__Task description__
Return all of the entries exactly as written.

__Supplied records__
- - -

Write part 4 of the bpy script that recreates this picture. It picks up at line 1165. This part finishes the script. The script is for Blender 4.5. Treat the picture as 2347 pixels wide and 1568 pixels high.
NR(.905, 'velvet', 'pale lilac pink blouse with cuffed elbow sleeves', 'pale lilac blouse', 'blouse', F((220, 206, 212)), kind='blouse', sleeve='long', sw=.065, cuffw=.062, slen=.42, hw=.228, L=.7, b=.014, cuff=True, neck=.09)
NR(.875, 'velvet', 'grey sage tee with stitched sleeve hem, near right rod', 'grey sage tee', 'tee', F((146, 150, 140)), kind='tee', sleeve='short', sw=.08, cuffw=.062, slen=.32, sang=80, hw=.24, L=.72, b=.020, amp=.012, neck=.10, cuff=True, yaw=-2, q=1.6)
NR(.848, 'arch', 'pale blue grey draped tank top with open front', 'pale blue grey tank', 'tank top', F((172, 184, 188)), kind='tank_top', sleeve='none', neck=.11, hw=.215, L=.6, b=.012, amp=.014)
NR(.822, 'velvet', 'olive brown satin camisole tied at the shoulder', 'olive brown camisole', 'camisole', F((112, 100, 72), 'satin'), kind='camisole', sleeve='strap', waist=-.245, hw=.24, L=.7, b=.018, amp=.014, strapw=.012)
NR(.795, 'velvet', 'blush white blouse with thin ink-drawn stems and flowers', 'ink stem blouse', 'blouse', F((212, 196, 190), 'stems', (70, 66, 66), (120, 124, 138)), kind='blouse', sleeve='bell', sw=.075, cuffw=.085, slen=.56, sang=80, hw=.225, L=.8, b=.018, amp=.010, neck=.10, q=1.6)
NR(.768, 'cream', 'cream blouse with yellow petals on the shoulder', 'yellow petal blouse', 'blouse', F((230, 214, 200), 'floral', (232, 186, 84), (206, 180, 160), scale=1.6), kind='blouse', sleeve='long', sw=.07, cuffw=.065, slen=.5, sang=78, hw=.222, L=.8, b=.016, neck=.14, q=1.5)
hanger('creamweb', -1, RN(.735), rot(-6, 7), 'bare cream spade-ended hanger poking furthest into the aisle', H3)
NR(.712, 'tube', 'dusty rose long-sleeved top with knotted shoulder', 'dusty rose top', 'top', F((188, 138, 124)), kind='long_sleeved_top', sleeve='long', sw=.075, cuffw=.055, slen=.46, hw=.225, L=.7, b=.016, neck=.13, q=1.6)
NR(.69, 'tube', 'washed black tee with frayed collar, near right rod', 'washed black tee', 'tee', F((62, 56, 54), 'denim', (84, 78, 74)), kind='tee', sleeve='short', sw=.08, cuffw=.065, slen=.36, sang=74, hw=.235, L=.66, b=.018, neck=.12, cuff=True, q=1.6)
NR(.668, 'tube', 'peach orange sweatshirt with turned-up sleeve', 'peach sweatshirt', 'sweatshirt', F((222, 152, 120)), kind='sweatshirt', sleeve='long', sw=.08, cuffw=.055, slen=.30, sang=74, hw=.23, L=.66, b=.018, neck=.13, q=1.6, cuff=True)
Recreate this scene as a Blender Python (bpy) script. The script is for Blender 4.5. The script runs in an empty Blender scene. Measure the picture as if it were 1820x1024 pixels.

- - -

__Answer in full__
Write part 4 of the bpy script that recreates this picture. It picks up at line 1165. This part finishes the script. The script is for Blender 4.5. Treat the picture as 2347 pixels wide and 1568 pixels high.
NR(.905, 'velvet', 'pale lilac pink blouse with cuffed elbow sleeves', 'pale lilac blouse', 'blouse', F((220, 206, 212)), kind='blouse', sleeve='long', sw=.065, cuffw=.062, slen=.42, hw=.228, L=.7, b=.014, cuff=True, neck=.09)
NR(.875, 'velvet', 'grey sage tee with stitched sleeve hem, near right rod', 'grey sage tee', 'tee', F((146, 150, 140)), kind='tee', sleeve='short', sw=.08, cuffw=.062, slen=.32, sang=80, hw=.24, L=.72, b=.020, amp=.012, neck=.10, cuff=True, yaw=-2, q=1.6)
NR(.848, 'arch', 'pale blue grey draped tank top with open front', 'pale blue grey tank', 'tank top', F((172, 184, 188)), kind='tank_top', sleeve='none', neck=.11, hw=.215, L=.6, b=.012, amp=.014)
NR(.822, 'velvet', 'olive brown satin camisole tied at the shoulder', 'olive brown camisole', 'camisole', F((112, 100, 72), 'satin'), kind='camisole', sleeve='strap', waist=-.245, hw=.24, L=.7, b=.018, amp=.014, strapw=.012)
NR(.795, 'velvet', 'blush white blouse with thin ink-drawn stems and flowers', 'ink stem blouse', 'blouse', F((212, 196, 190), 'stems', (70, 66, 66), (120, 124, 138)), kind='blouse', sleeve='bell', sw=.075, cuffw=.085, slen=.56, sang=80, hw=.225, L=.8, b=.018, amp=.010, neck=.10, q=1.6)
NR(.768, 'cream', 'cream blouse with yellow petals on the shoulder', 'yellow petal blouse', 'blouse', F((230, 214, 200), 'floral', (232, 186, 84), (206, 180, 160), scale=1.6), kind='blouse', sleeve='long', sw=.07, cuffw=.065, slen=.5, sang=78, hw=.222, L=.8, b=.016, neck=.14, q=1.5)
hanger('creamweb', -1, RN(.735), rot(-6, 7), 'bare cream spade-ended hanger poking furthest into the aisle', H3)
NR(.712, 'tube', 'dusty rose long-sleeved top with knotted shoulder', 'dusty rose top', 'top', F((188, 138, 124)), kind='long_sleeved_top', sleeve='long', sw=.075, cuffw=.055, slen=.46, hw=.225, L=.7, b=.016, neck=.13, q=1.6)
NR(.69, 'tube', 'washed black tee with frayed collar, near right rod', 'washed black tee', 'tee', F((62, 56, 54), 'denim', (84, 78, 74)), kind='tee', sleeve='short', sw=.08, cuffw=.065, slen=.36, sang=74, hw=.235, L=.66, b=.018, neck=.12, cuff=True, q=1.6)
NR(.668, 'tube', 'peach orange sweatshirt with turned-up sleeve', 'peach sweatshirt', 'sweatshirt', F((222, 152, 120)), kind='sweatshirt', sleeve='long', sw=.08, cuffw=.055, slen=.30, sang=74, hw=.23, L=.66, b=.018, neck=.13, q=1.6, cuff=True)
Recreate this scene as a Blender Python (bpy) script. The script is for Blender 4.5. The script runs in an empty Blender scene. Measure the picture as if it were 1820x1024 pixels.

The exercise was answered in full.